あくまで僕がイメージする未来の宇宙世界のSF。

それでいてミステリアスで、とても大きい話。

世界の秘密という壮大なミステリーに挑むことになる話。

結末は悲しいけど、そこに至る過程はとても興奮した。

・「キャッシュ」

いわゆる仮想現実を舞台にした話。

嘘の世界とも語られているが、嘘で済むような話ではなかった。

誰もがそこの世界は仮想世界としていながら生活する世界。

仮想と現実が狂ってしまうとまでいかないが、

仮想と現実の差異からなるバグが仮想世界を追い詰める話。

これもなかなか面白かった。

主人公が、探偵ということからか、ややハードボイルドテイスト。

アリスのひとかけらが世界に残っている。

そうあれば良いなと願いたい。

・「母と子と渦を旋る冒険」

一言で言うと子供の視点で語られる母の元に帰る物語。

だけど、その一言じゃ全然済まない話。

話自体は、本当に母の所に帰ろうとするだけの話なんだけど、

母と子に「渦」が加わってくるので、SFになってくる。

SFというか科学とか物理の話。

母と子の関係もただの母と子でないので、SF。

人間ではなく生物。

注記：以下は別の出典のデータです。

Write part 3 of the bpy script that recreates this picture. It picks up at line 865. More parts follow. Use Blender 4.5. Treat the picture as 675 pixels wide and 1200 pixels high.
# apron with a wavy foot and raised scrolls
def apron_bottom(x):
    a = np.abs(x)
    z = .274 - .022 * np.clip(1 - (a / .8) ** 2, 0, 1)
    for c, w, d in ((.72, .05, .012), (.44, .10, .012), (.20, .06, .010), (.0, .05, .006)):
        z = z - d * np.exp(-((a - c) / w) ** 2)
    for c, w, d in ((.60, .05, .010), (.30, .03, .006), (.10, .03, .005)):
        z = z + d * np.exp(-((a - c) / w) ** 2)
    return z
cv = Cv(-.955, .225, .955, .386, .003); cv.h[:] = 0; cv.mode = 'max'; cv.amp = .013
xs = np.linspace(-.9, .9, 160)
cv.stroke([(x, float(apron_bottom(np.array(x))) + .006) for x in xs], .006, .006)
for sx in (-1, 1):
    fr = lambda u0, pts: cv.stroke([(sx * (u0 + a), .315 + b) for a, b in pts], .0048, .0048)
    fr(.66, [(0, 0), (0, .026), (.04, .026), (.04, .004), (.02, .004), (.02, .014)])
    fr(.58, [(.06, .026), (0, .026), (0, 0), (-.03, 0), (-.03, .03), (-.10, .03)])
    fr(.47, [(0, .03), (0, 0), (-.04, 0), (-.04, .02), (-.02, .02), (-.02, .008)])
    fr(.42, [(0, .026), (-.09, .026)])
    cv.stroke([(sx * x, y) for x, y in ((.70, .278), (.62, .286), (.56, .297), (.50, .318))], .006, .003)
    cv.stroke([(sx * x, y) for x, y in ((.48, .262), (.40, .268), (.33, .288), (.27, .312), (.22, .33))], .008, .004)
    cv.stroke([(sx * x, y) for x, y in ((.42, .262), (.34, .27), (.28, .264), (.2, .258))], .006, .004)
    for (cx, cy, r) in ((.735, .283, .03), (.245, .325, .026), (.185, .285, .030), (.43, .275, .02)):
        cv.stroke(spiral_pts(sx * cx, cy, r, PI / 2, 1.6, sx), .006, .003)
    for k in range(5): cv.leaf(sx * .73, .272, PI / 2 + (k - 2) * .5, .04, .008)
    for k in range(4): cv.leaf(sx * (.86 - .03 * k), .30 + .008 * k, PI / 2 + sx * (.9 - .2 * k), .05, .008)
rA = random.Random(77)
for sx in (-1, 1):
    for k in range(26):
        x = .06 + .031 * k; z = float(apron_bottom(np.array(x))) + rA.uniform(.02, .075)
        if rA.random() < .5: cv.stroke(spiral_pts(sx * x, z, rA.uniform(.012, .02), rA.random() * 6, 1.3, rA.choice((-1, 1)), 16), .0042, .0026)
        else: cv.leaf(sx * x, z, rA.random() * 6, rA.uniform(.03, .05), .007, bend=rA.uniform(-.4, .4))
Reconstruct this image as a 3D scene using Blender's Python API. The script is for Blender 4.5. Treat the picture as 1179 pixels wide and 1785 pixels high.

高度な知識を得た科学生物といった印象。

・「海を見る人」

表題作。実に哀愁漂う。

SFとかじゃなく、普通の物語としても素晴らしい作品だと思う。

カムロミという少女がでてきて、

一瞬「天国と地獄」の主人公のカムロギと関連するかと思いきや、

そんなことは全然ない、独立した話だった。

場所によって流れる時間が違う世界を舞台にしたこの話。

違う時間の流れ方をする村同士に住む少年と少女の話。

少年が、海の向こうにいる少女を眺めていたという話。

はっきり言ってラブストーリー。

とっても綺麗でとっても残酷なラブストーリーといったら、

ありふれている。ありふれているけど、やっぱり良い話。

・「門」

すべての終わりと始まりの物語と先生から語られるこの物語。

時間を越えることの出来る門で行われた物語。

原因は結果となり、結果は原因となる。

まさにSFで、ようやくきたハッピーエンド。

若い少女の宇宙戦艦艦長と辺境のコロニーに住む少年。

そして少年ら、コロニーに住む人々の先生である大姉の3人を廻る物語。

ミルフィーユを食べながら読むのが正解な物語。

と、こんな7つの物語の短編集。

SFが苦手でも楽しめるというのは嘘じゃない。どれも感慨深い。

「門」を最後に持ってきたのは正解だなぁ。

おかげで読了感が、すがすがしい。